*To be done*
All of the lines below are to be printed again exactly; images are excluded from the output.

*Dataset extract*
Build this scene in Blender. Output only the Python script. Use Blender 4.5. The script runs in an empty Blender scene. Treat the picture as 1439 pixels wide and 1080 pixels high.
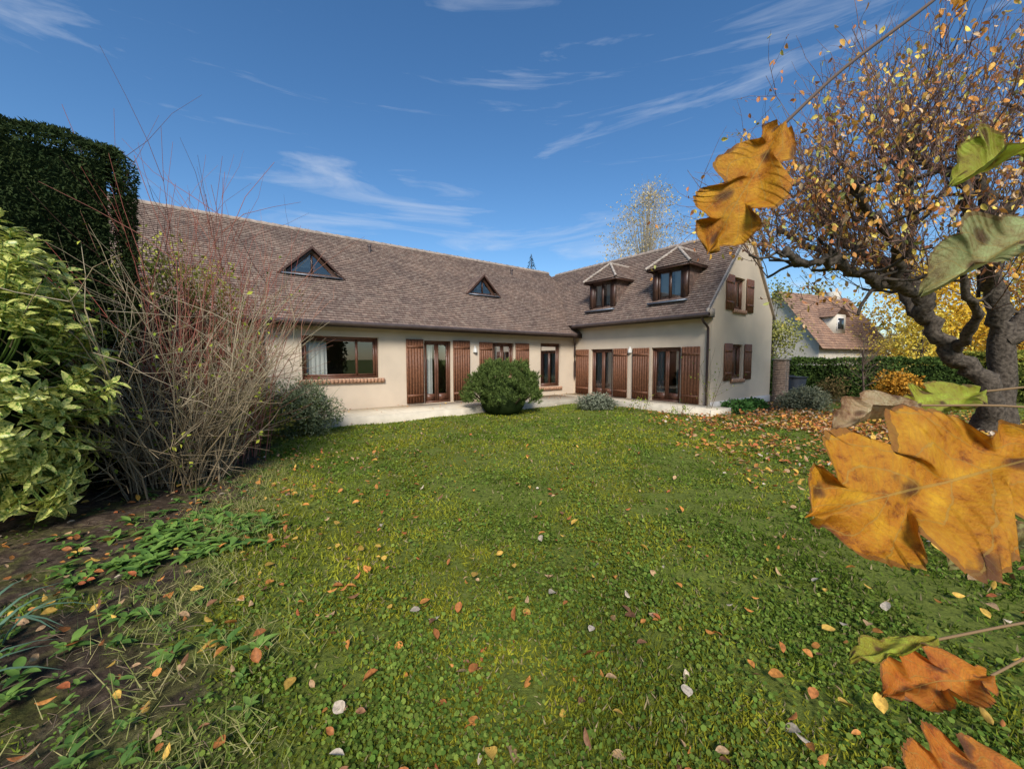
import bpy, math, random
import numpy as np
random.seed(7); R=np.random.default_rng(11)
sc=bpy.context.scene
# ------------------------------------------------------------------ helpers
def norm(a):
    a=np.asarray(a,float); return a/np.maximum(np.linalg.norm(a,axis=-1,keepdims=True),1e-9)
def vnoise(x,y,s,seed=0):
    g=np.random.default_rng(seed).random((64,64)); x=np.asarray(x)/s+1000.; y=np.asarray(y)/s+1000.
    xi=np.floor(x).astype(int); yi=np.floor(y).astype(int); fx=x-xi; fy=y-yi
    fx=fx*fx*(3-2*fx); fy=fy*fy*(3-2*fy)
    a=g[xi%64,yi%64]; b=g[(xi+1)%64,yi%64]; c=g[xi%64,(yi+1)%64]; d=g[(xi+1)%64,(yi+1)%64]
    return (a*(1-fx)+b*fx)*(1-fy)+(c*(1-fx)+d*fx)*fy
class MB:
    def __init__(s): s.p=[]
    def add(s,V,F,C=None,mat=0,UV=None):
        V=np.asarray(V,float).reshape(-1,3); F=np.asarray(F,int)
        if F.ndim==1: F=F[None]
        if C is None: C=np.ones((len(V),3))*.5
        C=np.broadcast_to(np.asarray(C,float),(len(V),3))
        if UV is None: UV=np.zeros((len(V),2))
        s.p.append((V,F,C,mat,np.asarray(UV,float)))
    def build(s,name,mats,parent=None,smooth=False):
        V=np.concatenate([q[0] for q in s.p]); C=np.concatenate([q[2] for q in s.p])
        off=0; L=[]; T=[]; M=[]; U=[]
        for v,f,c,m,u in s.p:
            L.append((f+off).ravel()); T.append(np.full(len(f),f.shape[1])); M.append(np.full(len(f),m)); U.append(u[f.ravel()]); off+=len(v)
        L=np.concatenate(L);T=np.concatenate(T);M=np.concatenate(M);U=np.concatenate(U)
        me=bpy.data.meshes.new(name); me.vertices.add(len(V)); me.vertices.foreach_set('co',V.ravel().astype(np.float32))
        me.loops.add(len(L)); me.loops.foreach_set('vertex_index',L.astype(np.int32))
        me.polygons.add(len(T)); st=np.concatenate([[0],np.cumsum(T)[:-1]]); me.polygons.foreach_set('loop_start',st.astype(np.int32))
        me.polygons.foreach_set('material_index',M.astype(np.int32))
        me.update(calc_edges=True)
        if smooth: me.polygons.foreach_set('use_smooth',np.ones(len(T),bool))
        a=me.color_attributes.new('Col','FLOAT_COLOR','POINT'); a.data.foreach_set('color',np.c_[C,np.ones(len(C))].ravel().astype(np.float32))
        uv=me.uv_layers.new(name='UVMap'); uv.data.foreach_set('uv',U.ravel().astype(np.float32))
        for m in (mats if isinstance(mats,(list,tuple)) else [mats]): me.materials.append(m)
        ob=bpy.data.objects.new(name,me); sc.collection.objects.link(ob)
        if parent: ob.parent=parent
        return ob
def scat(tv,tf,pos,d,n,scale,col):
    d=norm(d); side=norm(np.cross(d,n)); n=np.cross(side,d)
    tv=np.asarray(tv,float); tf=np.asarray(tf); N=len(pos); k=len(tv)
    scale=np.broadcast_to(np.asarray(scale,float),(N,)) if np.ndim(scale)<2 else scale
    if np.ndim(scale)==1: sx=sy=scale[:,None,None]
    else: sx=scale[:,0][:,None,None]; sy=scale[:,1][:,None,None]
    V=pos[:,None,:]+sx*(tv[None,:,0:1]*side[:,None,:]+tv[None,:,2:3]*n[:,None,:])+sy*tv[None,:,1:2]*d[:,None,:]
    F=(tf[None]+(np.arange(N)*k)[:,None,None]).reshape(-1,tf.shape[1])
    C=np.repeat(np.broadcast_to(col,(N,3)),k,axis=0)
    return V.reshape(-1,3),F,C
LEAF2=([[0,0,0],[.3,.45,.1],[0,1,-.08],[-.3,.45,.1]],[[0,1,2],[0,2,3]])
BLADE=([[-.5,0,0],[.5,0,0],[0,1,.0]],[[0,1,2]])
BLADE3=([[-.5,0,0],[.5,0,0],[-.35,.5,.08],[.35,.5,.08],[0,1,.5]],[[0,1,3],[0,3,2],[2,3,4]])
HEX=([[0,0,0],[.45,.25,.05],[.45,.75,.05],[0,1,0],[-.45,.75,.05],[-.45,.25,.05]],[[0,1,2,3,4,5]])
def leafgrid(nt=6,wid=.28,fold=.12,curl=-.15):
    v=[];f=[]
    for i in range(nt+1):
        t=i/nt; w=wid*math.sin(math.pi*min(1,max(0,t))**.85)**.8 if 0<t<1 else 0.004
        for j in (-1,0,1): v.append([j*w,t,abs(j)*fold*w/wid+curl*t*t])
    for i in range(nt):
        for j in range(2):
            a=i*3+j; f.append([a,a+1,a+4,a+3])
    return v,f
LEAFG=leafgrid(4)
def dirs(N,up=0.,spread=1.):
    v=R.normal(size=(N,3))*spread; v[:,2]+=up; return norm(v)
def cmix(a,b,t):
    t=np.asarray(t)[:,None]; return np.asarray(a)*(1-t)+np.asarray(b)*t
def tube(mb,pts,rad,sides=5,col=(.2,.15,.1),mat=0):
    P=np.asarray(pts,float); n=len(P); T=norm(np.gradient(P,axis=0))
    ref=np.array([0,0,1.]) if abs(T[0,2])<.8 else np.array([1.,0,0])
    A=norm(np.cross(T,ref)); B=np.cross(T,A); th=np.arange(sides)/sides*2*math.pi
    r=np.broadcast_to(np.asarray(rad,float),(n,))
    V=P[:,None]+r[:,None,None]*(np.cos(th)[None,:,None]*A[:,None]+np.sin(th)[None,:,None]*B[:,None])
    i=np.arange(n-1)[:,None]*sides; j=np.arange(sides)[None]; k=(j+1)%sides
    F=np.stack([i+j,i+k,i+sides+k,i+sides+j],-1).reshape(-1,4)
    mb.add(V.reshape(-1,3),F,col,mat)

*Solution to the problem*
Build this scene in Blender. Output only the Python script. Use Blender 4.5. The script runs in an empty Blender scene. Treat the picture as 1439 pixels wide and 1080 pixels high.
import bpy, math, random
import numpy as np
random.seed(7); R=np.random.default_rng(11)
sc=bpy.context.scene
# ------------------------------------------------------------------ helpers
def norm(a):
    a=np.asarray(a,float); return a/np.maximum(np.linalg.norm(a,axis=-1,keepdims=True),1e-9)
def vnoise(x,y,s,seed=0):
    g=np.random.default_rng(seed).random((64,64)); x=np.asarray(x)/s+1000.; y=np.asarray(y)/s+1000.
    xi=np.floor(x).astype(int); yi=np.floor(y).astype(int); fx=x-xi; fy=y-yi
    fx=fx*fx*(3-2*fx); fy=fy*fy*(3-2*fy)
    a=g[xi%64,yi%64]; b=g[(xi+1)%64,yi%64]; c=g[xi%64,(yi+1)%64]; d=g[(xi+1)%64,(yi+1)%64]
    return (a*(1-fx)+b*fx)*(1-fy)+(c*(1-fx)+d*fx)*fy
class MB:
    def __init__(s): s.p=[]
    def add(s,V,F,C=None,mat=0,UV=None):
        V=np.asarray(V,float).reshape(-1,3); F=np.asarray(F,int)
        if F.ndim==1: F=F[None]
        if C is None: C=np.ones((len(V),3))*.5
        C=np.broadcast_to(np.asarray(C,float),(len(V),3))
        if UV is None: UV=np.zeros((len(V),2))
        s.p.append((V,F,C,mat,np.asarray(UV,float)))
    def build(s,name,mats,parent=None,smooth=False):
        V=np.concatenate([q[0] for q in s.p]); C=np.concatenate([q[2] for q in s.p])
        off=0; L=[]; T=[]; M=[]; U=[]
        for v,f,c,m,u in s.p:
            L.append((f+off).ravel()); T.append(np.full(len(f),f.shape[1])); M.append(np.full(len(f),m)); U.append(u[f.ravel()]); off+=len(v)
        L=np.concatenate(L);T=np.concatenate(T);M=np.concatenate(M);U=np.concatenate(U)
        me=bpy.data.meshes.new(name); me.vertices.add(len(V)); me.vertices.foreach_set('co',V.ravel().astype(np.float32))
        me.loops.add(len(L)); me.loops.foreach_set('vertex_index',L.astype(np.int32))
        me.polygons.add(len(T)); st=np.concatenate([[0],np.cumsum(T)[:-1]]); me.polygons.foreach_set('loop_start',st.astype(np.int32))
        me.polygons.foreach_set('material_index',M.astype(np.int32))
        me.update(calc_edges=True)
        if smooth: me.polygons.foreach_set('use_smooth',np.ones(len(T),bool))
        a=me.color_attributes.new('Col','FLOAT_COLOR','POINT'); a.data.foreach_set('color',np.c_[C,np.ones(len(C))].ravel().astype(np.float32))
        uv=me.uv_layers.new(name='UVMap'); uv.data.foreach_set('uv',U.ravel().astype(np.float32))
        for m in (mats if isinstance(mats,(list,tuple)) else [mats]): me.materials.append(m)
        ob=bpy.data.objects.new(name,me); sc.collection.objects.link(ob)
        if parent: ob.parent=parent
        return ob
def scat(tv,tf,pos,d,n,scale,col):
    d=norm(d); side=norm(np.cross(d,n)); n=np.cross(side,d)
    tv=np.asarray(tv,float); tf=np.asarray(tf); N=len(pos); k=len(tv)
    scale=np.broadcast_to(np.asarray(scale,float),(N,)) if np.ndim(scale)<2 else scale
    if np.ndim(scale)==1: sx=sy=scale[:,None,None]
    else: sx=scale[:,0][:,None,None]; sy=scale[:,1][:,None,None]
    V=pos[:,None,:]+sx*(tv[None,:,0:1]*side[:,None,:]+tv[None,:,2:3]*n[:,None,:])+sy*tv[None,:,1:2]*d[:,None,:]
    F=(tf[None]+(np.arange(N)*k)[:,None,None]).reshape(-1,tf.shape[1])
    C=np.repeat(np.broadcast_to(col,(N,3)),k,axis=0)
    return V.reshape(-1,3),F,C
LEAF2=([[0,0,0],[.3,.45,.1],[0,1,-.08],[-.3,.45,.1]],[[0,1,2],[0,2,3]])
BLADE=([[-.5,0,0],[.5,0,0],[0,1,.0]],[[0,1,2]])
BLADE3=([[-.5,0,0],[.5,0,0],[-.35,.5,.08],[.35,.5,.08],[0,1,.5]],[[0,1,3],[0,3,2],[2,3,4]])
HEX=([[0,0,0],[.45,.25,.05],[.45,.75,.05],[0,1,0],[-.45,.75,.05],[-.45,.25,.05]],[[0,1,2,3,4,5]])
def leafgrid(nt=6,wid=.28,fold=.12,curl=-.15):
    v=[];f=[]
    for i in range(nt+1):
        t=i/nt; w=wid*math.sin(math.pi*min(1,max(0,t))**.85)**.8 if 0<t<1 else 0.004
        for j in (-1,0,1): v.append([j*w,t,abs(j)*fold*w/wid+curl*t*t])
    for i in range(nt):
        for j in range(2):
            a=i*3+j; f.append([a,a+1,a+4,a+3])
    return v,f
LEAFG=leafgrid(4)
def dirs(N,up=0.,spread=1.):
    v=R.normal(size=(N,3))*spread; v[:,2]+=up; return norm(v)
def cmix(a,b,t):
    t=np.asarray(t)[:,None]; return np.asarray(a)*(1-t)+np.asarray(b)*t
def tube(mb,pts,rad,sides=5,col=(.2,.15,.1),mat=0):
    P=np.asarray(pts,float); n=len(P); T=norm(np.gradient(P,axis=0))
    ref=np.array([0,0,1.]) if abs(T[0,2])<.8 else np.array([1.,0,0])
    A=norm(np.cross(T,ref)); B=np.cross(T,A); th=np.arange(sides)/sides*2*math.pi
    r=np.broadcast_to(np.asarray(rad,float),(n,))
    V=P[:,None]+r[:,None,None]*(np.cos(th)[None,:,None]*A[:,None]+np.sin(th)[None,:,None]*B[:,None])
    i=np.arange(n-1)[:,None]*sides; j=np.arange(sides)[None]; k=(j+1)%sides
    F=np.stack([i+j,i+k,i+sides+k,i+sides+j],-1).reshape(-1,4)
    mb.add(V.reshape(-1,3),F,col,mat)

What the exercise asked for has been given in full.